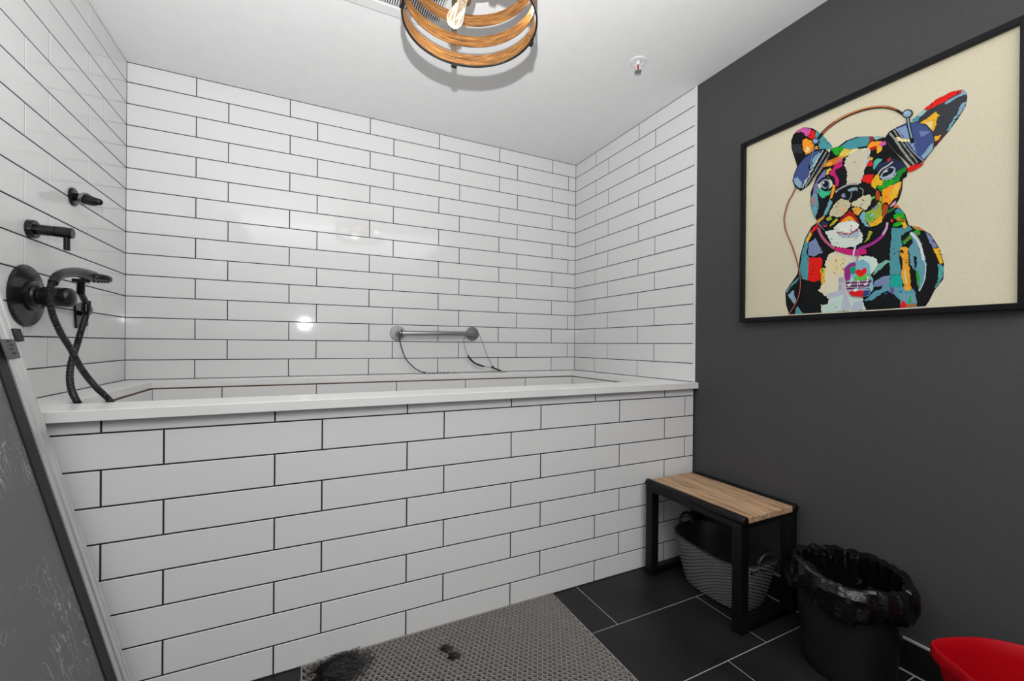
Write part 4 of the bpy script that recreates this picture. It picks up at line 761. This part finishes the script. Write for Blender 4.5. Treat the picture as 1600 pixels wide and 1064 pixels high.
# ------------------------------------------------------------------ woven basket under the bench
bk=thing('woven_basket','dark woven plastic basket with loop handles standing under the bench','basket',(2.452,-1.405,0))
cx,cy=2.462,-1.412; NS=132; NR=28
def bshape(t,hx,hy,e=3.2):
    c,s_=math.cos(t),math.sin(t); k=(abs(c/hx)**e+abs(s_/hy)**e)**(-1/e); return k*c,k*s_
def rimz(t): return .213+.012*abs(math.sin(t))**6+.008*math.sin(t)
def brow(f,inset,wv):
    out=[]
    for i in range(NS):
        t=2*PI*i/NS; g=f**.75; x,y=bshape(t,.092+.048*g-inset,.145+.055*g-inset)
        z=.006+(rimz(t)-.006)*f; k=1+wv(i)/math.hypot(x,y); out.append((cx+x*k,cy+y*k,z))
    return out
bm=BM(); rows=[]
SUB=4
for r in range(NR*SUB+1):
    f=r/(NR*SUB); ri=r//SUB; ph=(r%SUB)/SUB
    amp=.0034*math.sin(PI*ph)
    rows.append([bm.verts.new(q) for q in brow(f,0,lambda i:amp*(1.0+.8*math.cos(2*PI*(i/4+.5*(ri%2)))))])
inn=[[bm.verts.new(q) for q in brow(f,.005,lambda i:0)] for f in (1,.75,.5,.25,.03)]
def strip(A,B):
    n=len(A)
    for i in range(n):
        j=(i+1)%n; bm.faces.new((A[i],A[j],B[j],B[i]))
for A,B in zip(rows,rows[1:]): strip(A,B)
strip(rows[-1],inn[0])
k0=len(bm.faces)
for A,B in zip(inn,inn[1:]): strip(A,B)
bm.faces.ensure_lookup_table()
for f in bm.faces[k0:]: f.material_index=1
bm.faces.new(rows[0][::-1]); bm.faces.new(inn[-1])
obj('body',bm,[M_basket,M_basketin],bk,smooth=50)
bm=BM(); P=[Vector((x,y,z+.001)) for x,y,z in brow(1,.0025,lambda i:0)]; tube(bm,P,.0048,8,closed=True); obj('rim',bm,M_basketin,bk)
for sy,zc_ in ((1,.246),(-1,.222)):
    yb_=cy+sy*.196
    bm=BM(); P=[Vector((cx-.004+.040*math.cos(2*PI*k/32),yb_+sy*.004*math.sin(2*PI*k/32),zc_+.034*math.sin(2*PI*k/32))) for k in range(32)]
    tube(bm,P,.0062,10,closed=True)
    for s_ in (-1,1): tube(bm,spline([(cx-.004+s_*.037,yb_,zc_-.012),(cx-.004+s_*.052,yb_-sy*.001,zc_-.022),(cx-.004+s_*.078,yb_-sy*.003,zc_-.026)],4),.0058,10)
    obj('handle',bm,M_basketin,bk)

# ------------------------------------------------------------------ bin with its bag
bc=Vector((2.462,-1.893,0))
bi=thing('waste_bin','round black plastic waste bin with a bag folded over its rim','bin',bc)
bm=BM(); lathe(bm,[(.118,.0005),(.122,.004),(.128,.02),(.150,.318),(.156,.322),(.156,.332),(.150,.333),(.146,.318),(.125,.022),(0,.02)],56,Matrix.Translation(bc),caps=False)
bm.faces.new([x for x in bm.verts if abs(x.co.z-.0005)<1e-5][::-1]); obj('body',bm,M_bin,bi,smooth=40)
bg=bm=BM(); NS=144
prof=[(.166,.245),(.170,.262),(.171,.29),(.170,.315),(.165,.337),(.158,.343),(.148,.337),(.143,.31),(.137,.26),(.131,.20),(.124,.13),(.117,.07),(.09,.045),(.0,.038)]
rings=[]
for k,(r,z) in enumerate(prof):
    if r==0: rings.append([bm.verts.new((bc.x,bc.y,z))]); continue
    ring=[]
    for i in range(NS):
        t=2*PI*i/NS; n1=noise.noise(Vector((math.cos(t)*3.2,math.sin(t)*3.2,z*7))); n2=noise.noise(Vector((math.cos(t)*10,math.sin(t)*10,z*16+5)))
        vd=noise.voronoi(Vector((bc.x+r*math.cos(t),bc.y+r*math.sin(t),z*1.3))*19)[0]; fold=vd[0]*2-.7
        out=k<4
        rr=r+(max(-.006,.015*n1+.004*n2+.010*fold) if out else (.003*n1+.003*n2 if k<6 else -abs(.018*n1+.012*n2+.010*fold)))
        if out: rr=max(rr,.1635)
        zz=z
        if k==0: zz=z+.045*noise.noise(Vector((math.cos(t)*1.4+3,math.sin(t)*1.4,2)))+.010*n2
        elif k==1: zz=z+.03*noise.noise(Vector((math.cos(t)*1.4+3,math.sin(t)*1.4,2)))+.006*n2
        elif 4<=k<=6: zz=z+.008*n1+.005*n2+(.018*max(0,math.cos(t-2.5))**6)
        # keep the film off the wall and the bench
        x=bc.x+rr*math.cos(t); y=bc.y+rr*math.sin(t)
        x=min(x,W-.003)
        ring.append(bm.verts.new((x,y,zz)))
    rings.append(ring)
for A,B in zip(rings,rings[1:]):
    for i in range(NS):
        j=(i+1)%NS
        if len(B)==1: bm.faces.new((A[i],A[j],B[0]))
        else: bm.faces.new((A[i],A[j],B[j],B[i]))
bmesh.ops.subdivide_edges(bm,edges=bm.edges[:],cuts=1,use_grid_fill=True)
for v_ in bm.verts:
    c=v_.co; d=Vector((c.x-bc.x,c.y-bc.y,0))
    if d.length>.02: d.normalize(); v_.co=c+d*(noise.voronoi(c*42)[0][0]*.0045*(1 if c.z>.24 and (c.xy-bc.xy).length>.159 else -1))
    v_.co.x=min(v_.co.x,W-.002)
tag(obj('bin_bag',bm,M_bag,smooth=28),'crinkled glossy black bag lining the waste bin','bin bag')

# ------------------------------------------------------------------ red bucket
rb=thing('red_bucket','bright red plastic bucket on the floor in front of the black bin','bucket',(2.41,-2.335,0))
OUTL=[(2.350,-2.150),(2.480,-2.187),(2.557,-2.255),(2.592,-2.345),(2.572,-2.435),(2.50,-2.495),(2.40,-2.50),(2.31,-2.45),(2.262,-2.36),(2.268,-2.262),(2.296,-2.215)]
c0=Vector((2.41,-2.335,0))
P=[Vector((x,y,0)) for x,y in OUTL]; n=len(P); pl=[]
for i in range(n):
    a,b,c,d=P[i-1],P[i],P[(i+1)%n],P[(i+2)%n]
    for k in range(8):
        t=k/8; pl.append(.5*((2*b)+(c-a)*t+(2*a-5*b+4*c-d)*t*t+(3*b-a-3*c+d)*t**3))
def bring(s_,z,dz=0,out=0):
    r=[]
    for q in pl:
        v_=q-c0; m=v_.length; f=.155/m
        w=(1-s_)*1.0
        rad=m*s_ if s_>=.98 else (m*(1-.0)*s_*(1-.35*(1-s_)) )
        tip=max(0,(m-.16)/.05)
        r.append(bm.verts.new(c0+v_.normalized()*(rad+out)+Vector((0,0,z+dz*tip))))
    return r
bm=BM(); zr=.278
RG=[bring(.70,.001),bring(.72,.006),bring(.955,zr-.046),bring(.958,zr-.037),bring(1.012,zr-.035,.004),bring(1.024,zr-.029,.004),bring(1.024,zr-.007,.004),bring(1.012,zr,.004),bring(.985,zr,.004),bring(.968,zr-.007,.002),bring(.945,zr-.034),bring(.70,.012)]
for A,B in zip(RG,RG[1:]): strip(A,B)
bm.faces.new(RG[0][::-1]); bm.faces.new(RG[-1]); obj('body',bm,M_red,rb,smooth=45)

# ------------------------------------------------------------------ drainage mat (openwork vinyl)
mx0,mx1,my1,my0=.790,1.764,YF-.006,-1.92; px,pyy=.0190,.0162
bm=BM(); hgt=.011; ww=.0013
def bar2(a,b,z0,z1,w=ww):
    a,b=Vector((*a,0)),Vector((*b,0)); d=(b-a); n_=Vector((-d.y,d.x,0)).normalized()*w
    vs=[bm.verts.new(q+Vector((0,0,z))) for z in (z0,z1) for q in (a-n_,b-n_,b+n_,a+n_)]
    for f in ((4,5,6,7),(0,1,5,4),(1,2,6,5),(2,3,7,6),(3,0,4,7)): bm.faces.new([vs[i] for i in f])
ny=int((my1-my0)/pyy); nx=int((mx1-mx0)/px)
for r in range(ny+1):
    y=my1-.003-r*pyy
    for i in range(nx):
        x=mx0+i*px+(px/2 if r%2 else 0); xe=min(x+px,mx1); xm=min(x+px/2,mx1)
        h_=hgt-.0012*random.random()
        bar2((x,y),(xm,y-pyy*.55),.001,h_)
        if xe>xm: bar2((xm,y-pyy*.55),(xe,y),.001,h_)
        bar2((xm,y-pyy*.55),(xm,max(y-pyy*1.0,my0)),.001,h_-.001,ww*.8)
for a,b in (((mx0,my1),(mx1,my1)),((mx0,my0),(mx0,my1)),((mx1,my0),(mx1,my1))): bar2(a,b,.001,hgt-.002,.002)
tag(obj('drainage_mat',bm,M_mat,smooth=0),'grey openwork vinyl drainage mat on the dark floor along the tub','mat')
def hair(loc,rx,ry,n,ln,label,grp='hair tufts on the mat'):
    bm=BM(); c=Vector(loc)
    for k in range(n):
        a=random.uniform(0,2*PI); r=math.sqrt(random.random()); p0=c+Vector((rx*r*math.cos(a),ry*r*math.sin(a),hgt+.0022+random.random()*.004))
        d=Vector((math.cos(a*1.7+k),math.sin(a*1.3+k*2),0)).normalized(); cv=random.uniform(-9,9); q=[p0]; th=math.atan2(d.y,d.x); l_=ln*random.uniform(.5,1.2)/5
        for i in range(5):
            th+=cv*.04*random.uniform(.5,1.5); q.append(q[-1]+Vector((math.cos(th)*l_,math.sin(th)*l_,random.uniform(-.0008,.0008))))
        for v_ in q: v_.z=max(v_.z,hgt+.0012); v_.y=min(v_.y,YF-.006)
        tube(bm,q,.0007,3,caps=False)
    o=tag(obj('hair_tuft',bm,M_hair,smooth=0),label,'hair',grp); o['kind']='stuff'; return o
hair((.908,-1.186,0),.062,.042,900,.06,'large black tuft of dog hair at the left end of the mat')
hair((1.247,-1.247,0),.012,.008,110,.02,'small black hair tuft on the middle of the mat, nearer the tub')
hair((1.262,-1.292,0),.014,.009,110,.02,'small black hair tuft on the middle of the mat, farther from the tub')

# ------------------------------------------------------------------ lights and camera
def light(name,kind,loc,tgt,energy,color,**k):
    d=bpy.data.lights.new(name,kind); d.energy=energy; d.color=color
    for a,b in k.items(): setattr(d,a,b)
    o=bpy.data.objects.new(name,d); COL.objects.link(o); o.location=loc
    o.rotation_euler=(Vector(tgt)-Vector(loc)).to_track_quat('-Z','Y').to_euler(); return o
# the photographer's flash just above the camera
light('camera_flash','SPOT',(.782,-2.71,1.30),(0.88,-1.84,2.76),218,(1,1,1),spot_size=math.radians(142),spot_blend=1.0,shadow_soft_size=.010)
# added fill light under the unseen ceiling behind the camera, not a known fitting
light('room_fill_light','AREA',(1.3,-3.4,2.44),(1.3,-3.4,0),38,(1,1,1),shape='RECTANGLE',size=2.3,size_y=1.5)
w=bpy.data.worlds.new('room_air'); SC.world=w; w.use_nodes=True; w.node_tree.nodes['Background'].inputs[0].default_value=(.5,.5,.5,1); w.node_tree.nodes['Background'].inputs[1].default_value=.3

cam=bpy.data.cameras.new('camera'); cam.sensor_width=36; cam.lens=661.06/1600*36; cam.shift_y=7.19/1600; cam.shift_x=.15/1600; cam.clip_start=.02
co=bpy.data.objects.new('camera',cam); COL.objects.link(co); SC.camera=co
yw,pt_,ro=.45236,-.00164,.00827
fwd=Vector((math.sin(yw)*math.cos(pt_),math.cos(yw)*math.cos(pt_),math.sin(pt_))); rt=Vector((math.cos(yw),-math.sin(yw),0)); up=rt.cross(fwd)
r2=rt*math.cos(ro)+up*math.sin(ro); u2=up*math.cos(ro)-rt*math.sin(ro)
Mc=Matrix((r2,u2,-fwd)).transposed().to_4x4(); Mc.translation=Vector((.79684,-2.68584,1.08844)); co.matrix_world=Mc
vs=SC.view_settings; vs.view_transform='Standard'; vs.look='None'; vs.gamma=1; vs.exposure=0.1
try: vs.use_curve_mapping=False
except Exception: pass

------------

[Directions]
Repeat the lines of the listing above verbatim, beginning at its first line and ending at the line containing "obj('handle',bm,M_basketin,bk)", which is included. Omit pictures.

[The reply]
Write part 4 of the bpy script that recreates this picture. It picks up at line 761. This part finishes the script. Write for Blender 4.5. Treat the picture as 1600 pixels wide and 1064 pixels high.
# ------------------------------------------------------------------ woven basket under the bench
bk=thing('woven_basket','dark woven plastic basket with loop handles standing under the bench','basket',(2.452,-1.405,0))
cx,cy=2.462,-1.412; NS=132; NR=28
def bshape(t,hx,hy,e=3.2):
    c,s_=math.cos(t),math.sin(t); k=(abs(c/hx)**e+abs(s_/hy)**e)**(-1/e); return k*c,k*s_
def rimz(t): return .213+.012*abs(math.sin(t))**6+.008*math.sin(t)
def brow(f,inset,wv):
    out=[]
    for i in range(NS):
        t=2*PI*i/NS; g=f**.75; x,y=bshape(t,.092+.048*g-inset,.145+.055*g-inset)
        z=.006+(rimz(t)-.006)*f; k=1+wv(i)/math.hypot(x,y); out.append((cx+x*k,cy+y*k,z))
    return out
bm=BM(); rows=[]
SUB=4
for r in range(NR*SUB+1):
    f=r/(NR*SUB); ri=r//SUB; ph=(r%SUB)/SUB
    amp=.0034*math.sin(PI*ph)
    rows.append([bm.verts.new(q) for q in brow(f,0,lambda i:amp*(1.0+.8*math.cos(2*PI*(i/4+.5*(ri%2)))))])
inn=[[bm.verts.new(q) for q in brow(f,.005,lambda i:0)] for f in (1,.75,.5,.25,.03)]
def strip(A,B):
    n=len(A)
    for i in range(n):
        j=(i+1)%n; bm.faces.new((A[i],A[j],B[j],B[i]))
for A,B in zip(rows,rows[1:]): strip(A,B)
strip(rows[-1],inn[0])
k0=len(bm.faces)
for A,B in zip(inn,inn[1:]): strip(A,B)
bm.faces.ensure_lookup_table()
for f in bm.faces[k0:]: f.material_index=1
bm.faces.new(rows[0][::-1]); bm.faces.new(inn[-1])
obj('body',bm,[M_basket,M_basketin],bk,smooth=50)
bm=BM(); P=[Vector((x,y,z+.001)) for x,y,z in brow(1,.0025,lambda i:0)]; tube(bm,P,.0048,8,closed=True); obj('rim',bm,M_basketin,bk)
for sy,zc_ in ((1,.246),(-1,.222)):
    yb_=cy+sy*.196
    bm=BM(); P=[Vector((cx-.004+.040*math.cos(2*PI*k/32),yb_+sy*.004*math.sin(2*PI*k/32),zc_+.034*math.sin(2*PI*k/32))) for k in range(32)]
    tube(bm,P,.0062,10,closed=True)
    for s_ in (-1,1): tube(bm,spline([(cx-.004+s_*.037,yb_,zc_-.012),(cx-.004+s_*.052,yb_-sy*.001,zc_-.022),(cx-.004+s_*.078,yb_-sy*.003,zc_-.026)],4),.0058,10)
    obj('handle',bm,M_basketin,bk)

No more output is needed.